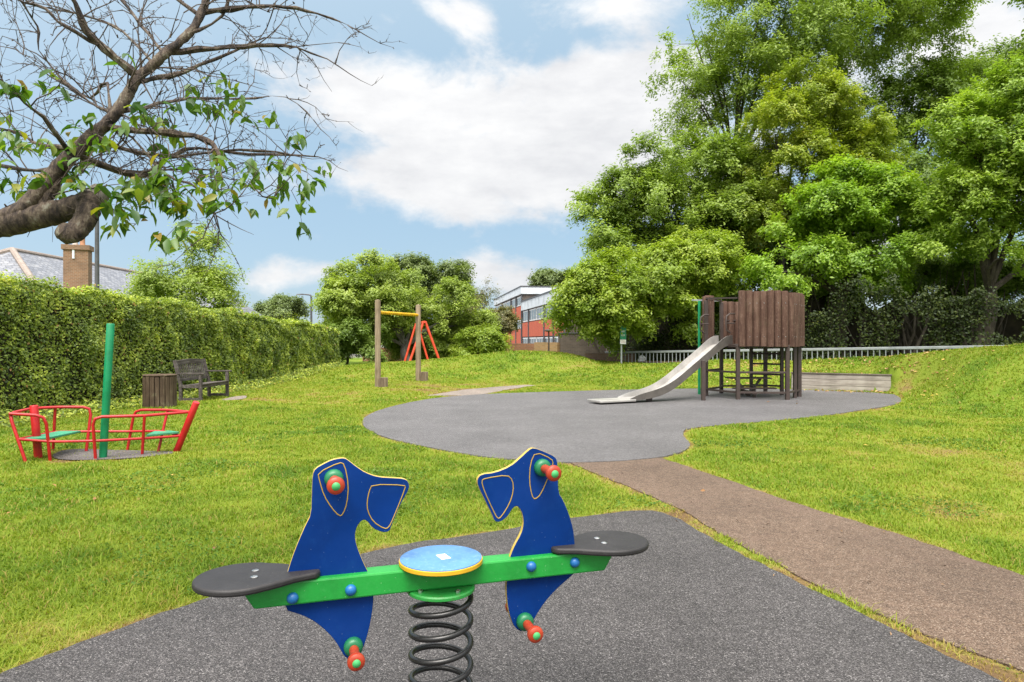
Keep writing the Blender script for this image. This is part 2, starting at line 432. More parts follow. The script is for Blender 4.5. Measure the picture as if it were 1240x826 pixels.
# ------------------------------------------------------------------ grass
m_grass = leafmat('grass_blades', [(0, (.33, .23, .075)), (.15, (.31, .275, .06)), (.30, (.27, .295, .036)), (.55, (.218, .28, .026)), (.8, (.16, .24, .02)), (1, (.10, .18, .018))], .36, .01, .6, 1.0)
def grass_pts(r0, r1, dens, a=R(58)):
    n = int(dens*a*(r1*r1-r0*r0))
    r = np.sqrt(RNG.random(n)*(r1*r1-r0*r0)+r0*r0); th = (RNG.random(n)*2-1)*a
    return r*np.sin(th), r*np.cos(th)
HEDGE_A, HEDGE_B = (-8.75, 6.0), (-7.15, 27.5)
def hedge_x(y): return HEDGE_A[0]+(np.asarray(y)-HEDGE_A[1])*(HEDGE_B[0]-HEDGE_A[0])/(HEDGE_B[1]-HEDGE_A[1])
gv = []; gt = []; nb = []
for r0, r1, dens, h0, w in [(1.7,4,10500,.029,.0024), (4,6.5,7000,.030,.0029), (6.5,10,3900,.031,.004), (10,15,1800,.035,.006), (15,22,850,.040,.009), (22,31,360,.048,.015)]:
    x, y = grass_pts(r0, r1, dens)
    k = np.ones(len(x), bool)
    for p, p0 in ((BIG, BIG0), (NEAR, NEAR0), (PATH, PATH0)):
        d = poly_sd(x, y, p0); e = np.abs(d) < .07
        if e.any(): d[e] = poly_sd(x[e], y[e], p)
        k &= d > -.012
    k &= poly_sd(x, y, FARP) > 0; 
    wd = poly_sd(x, y, WORN); k &= (wd > 0) | (RNG.random(len(x)) < .12)
    k &= (poly_sd(x, y, BPATCH) > 0) & (x > hedge_x(y)-.15)
    x, y = x[k], y[k]; t_ = tintf(x, y)
    k = RNG.random(len(x)) < np.clip(.35+1.1*t_, 0, 1); x, y, t_ = x[k], y[k], t_[k]
    n = len(x); z = H(x, y)-.004
    tuft = fbm(x, y, 5.5, 3, 41)
    h = h0*(.5+1.0*RNG.random(n))*(.45+1.15*tuft)*(.6+.6*t_)
    tall = RNG.random(n) < .012; h = np.where(tall, h*1.9, h)
    az = RNG.random(n)*2*np.pi; lean = (.35+1.25*RNG.random(n))*h
    dx, dy = np.cos(az), np.sin(az); fa = az+np.pi/2+(RNG.random(n)-.5)*1.6
    wx, wy = np.cos(fa)*w*(.7+.7*RNG.random(n)), np.sin(fa)*w*(.7+.7*RNG.random(n))
    b0 = np.stack([x-wx, y-wy, z], 1); b1 = np.stack([x+wx, y+wy, z], 1)
    mx, my, mz = x+dx*lean*.35, y+dy*lean*.35, z+h*.62
    m0 = np.stack([mx-wx*.75, my-wy*.75, mz], 1); m1 = np.stack([mx+wx*.75, my+wy*.75, mz], 1)
    tp = np.stack([x+dx*lean, y+dy*lean, z+h*(.62+.38*RNG.random(n))], 1)
    gv.append(np.stack([b0, b1, m1, m0, tp], 1).reshape(-1, 3))
    tt = np.clip(t_+(RNG.random(n)-.5)*.42, 0, 1); tt = np.where(RNG.random(n) < .09, .08, tt)
    gt.append(np.repeat(tt, 5)); nb.append(n)
V = np.concatenate(gv); T = np.concatenate(gt); N = sum(nb)
bi = (np.arange(N)*5)[:, None]
fl = np.concatenate([bi+np.array([0, 1, 2, 3]), bi+np.array([3, 2, 4])], 1).ravel()
sz = np.tile([4, 3], N)
tag(np_mesh('grass', V, fl, sz, m_grass, tint=T), 'short mown grass with dry straw patches covering the playground lawn and banks', 'grass', kind='stuff')
print('blades', N)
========
What the exercise asks: Write out again every line above exactly as given; the pictures do not belong in the copy.

Correct output:
Keep writing the Blender script for this image. This is part 2, starting at line 432. More parts follow. The script is for Blender 4.5. Measure the picture as if it were 1240x826 pixels.
# ------------------------------------------------------------------ grass
m_grass = leafmat('grass_blades', [(0, (.33, .23, .075)), (.15, (.31, .275, .06)), (.30, (.27, .295, .036)), (.55, (.218, .28, .026)), (.8, (.16, .24, .02)), (1, (.10, .18, .018))], .36, .01, .6, 1.0)
def grass_pts(r0, r1, dens, a=R(58)):
    n = int(dens*a*(r1*r1-r0*r0))
    r = np.sqrt(RNG.random(n)*(r1*r1-r0*r0)+r0*r0); th = (RNG.random(n)*2-1)*a
    return r*np.sin(th), r*np.cos(th)
HEDGE_A, HEDGE_B = (-8.75, 6.0), (-7.15, 27.5)
def hedge_x(y): return HEDGE_A[0]+(np.asarray(y)-HEDGE_A[1])*(HEDGE_B[0]-HEDGE_A[0])/(HEDGE_B[1]-HEDGE_A[1])
gv = []; gt = []; nb = []
for r0, r1, dens, h0, w in [(1.7,4,10500,.029,.0024), (4,6.5,7000,.030,.0029), (6.5,10,3900,.031,.004), (10,15,1800,.035,.006), (15,22,850,.040,.009), (22,31,360,.048,.015)]:
    x, y = grass_pts(r0, r1, dens)
    k = np.ones(len(x), bool)
    for p, p0 in ((BIG, BIG0), (NEAR, NEAR0), (PATH, PATH0)):
        d = poly_sd(x, y, p0); e = np.abs(d) < .07
        if e.any(): d[e] = poly_sd(x[e], y[e], p)
        k &= d > -.012
    k &= poly_sd(x, y, FARP) > 0; 
    wd = poly_sd(x, y, WORN); k &= (wd > 0) | (RNG.random(len(x)) < .12)
    k &= (poly_sd(x, y, BPATCH) > 0) & (x > hedge_x(y)-.15)
    x, y = x[k], y[k]; t_ = tintf(x, y)
    k = RNG.random(len(x)) < np.clip(.35+1.1*t_, 0, 1); x, y, t_ = x[k], y[k], t_[k]
    n = len(x); z = H(x, y)-.004
    tuft = fbm(x, y, 5.5, 3, 41)
    h = h0*(.5+1.0*RNG.random(n))*(.45+1.15*tuft)*(.6+.6*t_)
    tall = RNG.random(n) < .012; h = np.where(tall, h*1.9, h)
    az = RNG.random(n)*2*np.pi; lean = (.35+1.25*RNG.random(n))*h
    dx, dy = np.cos(az), np.sin(az); fa = az+np.pi/2+(RNG.random(n)-.5)*1.6
    wx, wy = np.cos(fa)*w*(.7+.7*RNG.random(n)), np.sin(fa)*w*(.7+.7*RNG.random(n))
    b0 = np.stack([x-wx, y-wy, z], 1); b1 = np.stack([x+wx, y+wy, z], 1)
    mx, my, mz = x+dx*lean*.35, y+dy*lean*.35, z+h*.62
    m0 = np.stack([mx-wx*.75, my-wy*.75, mz], 1); m1 = np.stack([mx+wx*.75, my+wy*.75, mz], 1)
    tp = np.stack([x+dx*lean, y+dy*lean, z+h*(.62+.38*RNG.random(n))], 1)
    gv.append(np.stack([b0, b1, m1, m0, tp], 1).reshape(-1, 3))
    tt = np.clip(t_+(RNG.random(n)-.5)*.42, 0, 1); tt = np.where(RNG.random(n) < .09, .08, tt)
    gt.append(np.repeat(tt, 5)); nb.append(n)
V = np.concatenate(gv); T = np.concatenate(gt); N = sum(nb)
bi = (np.arange(N)*5)[:, None]
fl = np.concatenate([bi+np.array([0, 1, 2, 3]), bi+np.array([3, 2, 4])], 1).ravel()
sz = np.tile([4, 3], N)
tag(np_mesh('grass', V, fl, sz, m_grass, tint=T), 'short mown grass with dry straw patches covering the playground lawn and banks', 'grass', kind='stuff')
print('blades', N)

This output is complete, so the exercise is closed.